Wednesday night’s speeches, like Tuesday’s nights, emphasized convention themes. Maryland’s former Lt. Gov. Michael Steele implored the audience several times: “Do you want to put your country first?” In response, delegates’ “COUNTRY FIRST” signs were aflutter. Former Gov. Mike Huckabee focused on one of the night’s themes, “prosperity,” in his speech.  Former Gov. Mitt Romney read a litany of complaints about the policies of “liberal Washington” and provided GOP economic prescriptions.  

The speeches also provided a template for the campaign’s strategy of attack on the Democratic candidates and media alike. During prime time, former New York Mayor Rudy Giuliani criticized Barack Obama as the “least experienced candidate for president in the last 100 years.” Huckabee opened by criticizing the media’s treatment of Sarah Palin, calling it “tackier than a costume change at a Madonna concert.” Hawaii Gov. Linda Lingle joined the attack on Palin’s critics.
 
It goes without saying that the most anticipated and analyzed speech of the night was Palin’s. Her first major introduction to the country emphasized her credentials as a reformer and outsider, and we learned more about her and her family background. But most of all, we learned that she will run a campaign attacking the “Washington elite” and her Democratic opponents. 

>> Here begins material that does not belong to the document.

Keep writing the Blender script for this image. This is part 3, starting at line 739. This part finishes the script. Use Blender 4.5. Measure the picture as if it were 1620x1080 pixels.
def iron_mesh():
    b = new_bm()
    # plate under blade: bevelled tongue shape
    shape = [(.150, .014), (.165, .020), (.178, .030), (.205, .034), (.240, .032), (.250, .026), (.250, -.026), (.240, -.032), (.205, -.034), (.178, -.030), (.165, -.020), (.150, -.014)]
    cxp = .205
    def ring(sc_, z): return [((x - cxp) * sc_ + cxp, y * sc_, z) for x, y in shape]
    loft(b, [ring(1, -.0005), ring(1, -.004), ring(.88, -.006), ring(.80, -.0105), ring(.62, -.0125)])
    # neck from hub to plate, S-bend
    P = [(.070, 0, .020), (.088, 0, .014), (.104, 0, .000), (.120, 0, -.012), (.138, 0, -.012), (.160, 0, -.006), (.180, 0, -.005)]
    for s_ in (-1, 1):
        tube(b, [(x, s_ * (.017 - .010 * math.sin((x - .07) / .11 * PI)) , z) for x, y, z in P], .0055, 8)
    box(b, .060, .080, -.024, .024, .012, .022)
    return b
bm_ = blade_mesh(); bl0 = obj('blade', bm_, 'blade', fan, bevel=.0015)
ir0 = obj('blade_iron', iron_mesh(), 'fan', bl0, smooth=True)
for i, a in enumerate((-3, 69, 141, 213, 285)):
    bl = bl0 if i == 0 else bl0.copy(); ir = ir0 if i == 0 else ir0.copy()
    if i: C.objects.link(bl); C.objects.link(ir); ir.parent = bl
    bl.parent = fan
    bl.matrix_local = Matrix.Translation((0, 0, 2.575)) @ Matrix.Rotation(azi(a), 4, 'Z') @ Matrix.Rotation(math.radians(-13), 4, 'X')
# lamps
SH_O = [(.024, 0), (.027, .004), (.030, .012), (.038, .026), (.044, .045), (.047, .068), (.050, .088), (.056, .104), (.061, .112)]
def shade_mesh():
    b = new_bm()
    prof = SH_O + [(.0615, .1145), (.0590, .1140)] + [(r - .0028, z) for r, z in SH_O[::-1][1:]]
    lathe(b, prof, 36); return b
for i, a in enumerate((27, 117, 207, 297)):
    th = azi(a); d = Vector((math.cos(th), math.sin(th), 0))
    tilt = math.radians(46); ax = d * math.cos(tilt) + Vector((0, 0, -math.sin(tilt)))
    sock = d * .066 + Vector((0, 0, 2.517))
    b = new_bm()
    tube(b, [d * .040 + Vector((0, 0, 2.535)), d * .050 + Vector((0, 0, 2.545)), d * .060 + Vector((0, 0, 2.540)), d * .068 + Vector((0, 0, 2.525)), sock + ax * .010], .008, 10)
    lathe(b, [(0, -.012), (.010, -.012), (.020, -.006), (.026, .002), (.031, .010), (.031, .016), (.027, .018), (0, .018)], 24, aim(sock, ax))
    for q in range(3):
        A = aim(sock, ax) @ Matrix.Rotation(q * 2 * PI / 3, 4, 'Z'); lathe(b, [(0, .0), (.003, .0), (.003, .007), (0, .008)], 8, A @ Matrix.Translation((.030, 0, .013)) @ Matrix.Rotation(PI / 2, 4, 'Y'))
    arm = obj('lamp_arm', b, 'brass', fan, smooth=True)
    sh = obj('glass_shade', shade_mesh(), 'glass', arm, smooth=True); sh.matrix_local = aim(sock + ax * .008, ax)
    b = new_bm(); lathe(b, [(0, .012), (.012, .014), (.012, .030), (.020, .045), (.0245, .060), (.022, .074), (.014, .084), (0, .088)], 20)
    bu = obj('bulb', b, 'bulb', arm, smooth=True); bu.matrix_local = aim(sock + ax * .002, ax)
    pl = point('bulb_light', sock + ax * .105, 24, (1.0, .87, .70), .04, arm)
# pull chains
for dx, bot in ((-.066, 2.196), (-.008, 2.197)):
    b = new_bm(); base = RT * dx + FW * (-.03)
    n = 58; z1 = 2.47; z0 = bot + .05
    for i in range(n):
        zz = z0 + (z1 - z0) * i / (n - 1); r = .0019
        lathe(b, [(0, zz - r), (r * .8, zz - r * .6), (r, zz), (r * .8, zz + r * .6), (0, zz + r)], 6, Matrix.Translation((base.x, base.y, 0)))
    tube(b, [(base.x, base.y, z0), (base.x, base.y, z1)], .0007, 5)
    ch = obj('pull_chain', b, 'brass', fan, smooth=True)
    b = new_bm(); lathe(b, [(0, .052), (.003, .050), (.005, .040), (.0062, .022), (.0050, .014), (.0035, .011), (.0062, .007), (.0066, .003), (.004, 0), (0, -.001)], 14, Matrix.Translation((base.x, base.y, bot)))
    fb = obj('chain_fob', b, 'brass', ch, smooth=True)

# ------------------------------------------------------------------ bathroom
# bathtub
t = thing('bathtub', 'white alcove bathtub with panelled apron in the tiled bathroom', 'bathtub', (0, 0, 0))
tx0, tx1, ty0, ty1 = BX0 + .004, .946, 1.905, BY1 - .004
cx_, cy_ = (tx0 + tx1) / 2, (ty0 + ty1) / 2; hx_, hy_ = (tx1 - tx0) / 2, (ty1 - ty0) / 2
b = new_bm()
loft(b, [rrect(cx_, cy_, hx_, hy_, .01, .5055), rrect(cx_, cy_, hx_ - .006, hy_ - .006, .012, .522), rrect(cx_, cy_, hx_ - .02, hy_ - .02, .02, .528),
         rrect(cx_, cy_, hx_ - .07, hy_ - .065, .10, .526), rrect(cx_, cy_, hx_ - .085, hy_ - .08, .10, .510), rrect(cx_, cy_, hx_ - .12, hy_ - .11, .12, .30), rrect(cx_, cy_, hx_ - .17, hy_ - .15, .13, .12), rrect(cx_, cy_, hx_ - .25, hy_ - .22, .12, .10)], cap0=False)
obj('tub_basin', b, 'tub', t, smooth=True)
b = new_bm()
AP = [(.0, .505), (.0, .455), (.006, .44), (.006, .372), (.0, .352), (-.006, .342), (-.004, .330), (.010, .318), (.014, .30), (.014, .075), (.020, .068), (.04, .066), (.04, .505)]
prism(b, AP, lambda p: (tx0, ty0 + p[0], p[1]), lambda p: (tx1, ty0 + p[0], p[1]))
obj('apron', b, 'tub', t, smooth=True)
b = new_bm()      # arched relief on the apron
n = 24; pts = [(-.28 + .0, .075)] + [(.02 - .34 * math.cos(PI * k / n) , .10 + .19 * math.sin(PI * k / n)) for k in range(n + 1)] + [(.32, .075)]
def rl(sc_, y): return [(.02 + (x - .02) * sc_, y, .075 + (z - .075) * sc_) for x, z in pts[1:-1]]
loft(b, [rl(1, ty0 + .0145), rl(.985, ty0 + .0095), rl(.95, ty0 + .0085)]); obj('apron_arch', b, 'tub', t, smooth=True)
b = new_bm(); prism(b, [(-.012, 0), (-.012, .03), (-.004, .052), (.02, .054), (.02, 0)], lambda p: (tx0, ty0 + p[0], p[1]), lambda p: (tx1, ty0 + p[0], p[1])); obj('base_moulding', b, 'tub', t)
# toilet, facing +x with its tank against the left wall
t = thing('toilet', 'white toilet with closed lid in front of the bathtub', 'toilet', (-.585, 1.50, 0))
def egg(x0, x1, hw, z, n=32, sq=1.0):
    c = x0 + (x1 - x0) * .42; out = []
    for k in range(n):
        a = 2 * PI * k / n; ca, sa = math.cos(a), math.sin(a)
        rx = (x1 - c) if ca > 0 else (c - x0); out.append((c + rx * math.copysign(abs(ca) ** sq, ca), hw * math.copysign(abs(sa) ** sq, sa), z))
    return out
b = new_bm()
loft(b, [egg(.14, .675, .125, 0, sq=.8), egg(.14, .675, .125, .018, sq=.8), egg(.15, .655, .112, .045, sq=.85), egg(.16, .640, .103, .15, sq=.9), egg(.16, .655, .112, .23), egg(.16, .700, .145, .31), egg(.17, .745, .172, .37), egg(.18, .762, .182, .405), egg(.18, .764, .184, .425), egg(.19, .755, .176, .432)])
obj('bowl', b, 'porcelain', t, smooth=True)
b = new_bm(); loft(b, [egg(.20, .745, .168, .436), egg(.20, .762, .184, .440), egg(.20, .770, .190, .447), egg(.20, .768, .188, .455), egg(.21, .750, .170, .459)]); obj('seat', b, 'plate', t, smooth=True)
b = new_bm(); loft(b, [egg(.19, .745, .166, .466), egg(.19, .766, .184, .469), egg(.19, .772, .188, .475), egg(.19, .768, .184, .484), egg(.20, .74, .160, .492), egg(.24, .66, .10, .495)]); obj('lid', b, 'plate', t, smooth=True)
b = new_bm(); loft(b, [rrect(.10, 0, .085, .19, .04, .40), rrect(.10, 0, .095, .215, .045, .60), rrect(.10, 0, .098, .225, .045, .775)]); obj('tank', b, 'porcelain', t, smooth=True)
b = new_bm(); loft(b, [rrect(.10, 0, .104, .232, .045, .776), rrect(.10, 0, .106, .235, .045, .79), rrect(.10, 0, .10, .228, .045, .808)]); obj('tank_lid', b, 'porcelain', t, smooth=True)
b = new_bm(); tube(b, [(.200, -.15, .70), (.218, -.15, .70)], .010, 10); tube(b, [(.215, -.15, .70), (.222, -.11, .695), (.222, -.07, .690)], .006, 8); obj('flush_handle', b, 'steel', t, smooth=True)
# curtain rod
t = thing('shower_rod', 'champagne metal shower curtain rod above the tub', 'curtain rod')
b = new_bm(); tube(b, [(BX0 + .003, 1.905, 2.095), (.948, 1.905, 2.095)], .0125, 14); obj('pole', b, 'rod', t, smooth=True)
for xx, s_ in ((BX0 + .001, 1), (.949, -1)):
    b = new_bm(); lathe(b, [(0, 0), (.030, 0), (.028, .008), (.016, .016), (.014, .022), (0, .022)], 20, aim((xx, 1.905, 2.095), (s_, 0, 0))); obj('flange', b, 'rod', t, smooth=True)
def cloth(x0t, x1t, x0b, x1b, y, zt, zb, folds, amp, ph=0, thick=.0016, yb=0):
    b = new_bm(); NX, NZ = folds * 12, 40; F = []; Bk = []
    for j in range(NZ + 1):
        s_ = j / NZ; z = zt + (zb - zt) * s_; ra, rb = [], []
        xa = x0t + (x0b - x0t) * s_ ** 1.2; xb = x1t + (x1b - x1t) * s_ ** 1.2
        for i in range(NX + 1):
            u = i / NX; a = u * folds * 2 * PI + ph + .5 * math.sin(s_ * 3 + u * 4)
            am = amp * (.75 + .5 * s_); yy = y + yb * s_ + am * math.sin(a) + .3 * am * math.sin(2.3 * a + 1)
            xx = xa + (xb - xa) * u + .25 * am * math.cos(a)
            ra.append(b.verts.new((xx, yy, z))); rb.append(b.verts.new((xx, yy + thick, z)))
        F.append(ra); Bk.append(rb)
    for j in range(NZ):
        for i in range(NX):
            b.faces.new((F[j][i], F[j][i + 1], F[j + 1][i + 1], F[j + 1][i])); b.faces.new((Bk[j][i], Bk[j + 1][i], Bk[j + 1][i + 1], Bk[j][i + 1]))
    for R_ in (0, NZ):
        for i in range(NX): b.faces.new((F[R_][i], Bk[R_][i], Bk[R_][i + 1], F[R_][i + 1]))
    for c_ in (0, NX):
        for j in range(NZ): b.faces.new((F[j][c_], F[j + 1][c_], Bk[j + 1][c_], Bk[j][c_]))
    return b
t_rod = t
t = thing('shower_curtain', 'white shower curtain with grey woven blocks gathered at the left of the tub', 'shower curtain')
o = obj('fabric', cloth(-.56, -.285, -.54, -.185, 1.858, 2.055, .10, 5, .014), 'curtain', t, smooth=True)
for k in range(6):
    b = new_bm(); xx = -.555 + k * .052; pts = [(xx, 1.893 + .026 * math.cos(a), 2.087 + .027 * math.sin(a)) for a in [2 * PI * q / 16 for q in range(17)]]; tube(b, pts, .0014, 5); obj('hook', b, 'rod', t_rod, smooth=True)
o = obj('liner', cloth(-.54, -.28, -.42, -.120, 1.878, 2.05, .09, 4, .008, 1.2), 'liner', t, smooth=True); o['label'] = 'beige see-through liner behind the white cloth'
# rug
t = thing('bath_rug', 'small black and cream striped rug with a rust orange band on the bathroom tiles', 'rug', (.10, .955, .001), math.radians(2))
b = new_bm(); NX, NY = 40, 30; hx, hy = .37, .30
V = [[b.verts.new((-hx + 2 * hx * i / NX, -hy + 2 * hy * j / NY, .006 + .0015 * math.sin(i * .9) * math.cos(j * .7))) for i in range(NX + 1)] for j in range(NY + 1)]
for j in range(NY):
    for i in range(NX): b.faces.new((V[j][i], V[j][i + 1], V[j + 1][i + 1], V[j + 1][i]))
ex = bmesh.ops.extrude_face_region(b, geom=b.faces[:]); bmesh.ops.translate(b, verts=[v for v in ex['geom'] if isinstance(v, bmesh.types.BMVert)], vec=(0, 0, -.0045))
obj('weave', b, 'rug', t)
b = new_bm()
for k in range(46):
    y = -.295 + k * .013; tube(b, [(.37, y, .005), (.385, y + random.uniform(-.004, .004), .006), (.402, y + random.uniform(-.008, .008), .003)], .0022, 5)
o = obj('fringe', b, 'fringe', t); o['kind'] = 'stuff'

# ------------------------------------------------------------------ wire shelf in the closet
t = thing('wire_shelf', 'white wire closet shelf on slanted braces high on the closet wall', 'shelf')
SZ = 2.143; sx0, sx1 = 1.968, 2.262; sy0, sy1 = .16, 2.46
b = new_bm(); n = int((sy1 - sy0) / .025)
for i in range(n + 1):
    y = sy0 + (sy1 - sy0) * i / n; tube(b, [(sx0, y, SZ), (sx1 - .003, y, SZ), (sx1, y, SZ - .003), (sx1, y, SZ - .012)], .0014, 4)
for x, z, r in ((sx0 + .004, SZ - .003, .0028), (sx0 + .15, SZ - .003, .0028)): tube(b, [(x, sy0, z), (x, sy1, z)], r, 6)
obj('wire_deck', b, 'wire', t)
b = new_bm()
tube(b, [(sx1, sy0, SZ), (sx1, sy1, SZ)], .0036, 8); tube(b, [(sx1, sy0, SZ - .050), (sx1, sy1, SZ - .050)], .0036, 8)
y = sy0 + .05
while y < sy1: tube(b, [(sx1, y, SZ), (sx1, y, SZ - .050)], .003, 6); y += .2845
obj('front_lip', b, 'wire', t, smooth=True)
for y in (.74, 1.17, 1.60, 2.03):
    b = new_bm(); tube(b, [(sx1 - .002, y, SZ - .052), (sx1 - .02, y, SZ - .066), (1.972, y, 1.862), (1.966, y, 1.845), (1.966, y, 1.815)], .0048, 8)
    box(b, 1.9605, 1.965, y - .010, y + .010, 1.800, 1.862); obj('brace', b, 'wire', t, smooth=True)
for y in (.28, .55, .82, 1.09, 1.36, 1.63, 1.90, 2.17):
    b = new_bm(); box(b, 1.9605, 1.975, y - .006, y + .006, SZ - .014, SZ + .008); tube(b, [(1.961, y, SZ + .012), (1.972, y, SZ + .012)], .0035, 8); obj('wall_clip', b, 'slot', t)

The audience inside the convention center loved Palin. The biggest applause lines of the night — and most-quoted sound bites — came after her pithy and clever attacks on Obama. The assessment of the more important audience across living rooms in America remains an open question.

But at the end of the night, what did we learn about Palin and her capacity to lead or her vision for the country? I came away with a good idea of the arguments she will emphasize over the course of the next two months, but not many specific policy ideas or her vision for governing.

To be clear, the same criticism applies to most convention speeches. They are typically highly scripted and lack context and detail, and they overflow with attacks that make great sound bites but overlook the complexity of governing and the nuances of opponents’ records. We will learn much more about Palin from her unscripted moments during campaign appearances, press interviews, and the vice presidential debate.

What can be learned?
This brings me back to the question raised by the delegates’ hats: What do we learn from party conventions?

It’s not a rhetorical question for me. I need to tell my students something meaningful about conventions in my political science course, “U.S. Campaigns and Elections.” The campaigns and elections text that I assign (like most) devotes only a few pages to nominating conventions. The last time I taught this course, I detailed changes in the nominating process: how conventions before 1972 used to actually decide the nominee and how reforms gave that power to voters in party primaries and caucuses.

Given the Republican convention’s location — and my first experience actually attending a convention — I knew I would have more to say about conventions this time around. I certainly have more to say. But when it comes to assessing the significance, I’m not so sure. But I do know that a bullet point about “fun hats” will appear in my Power Point slides.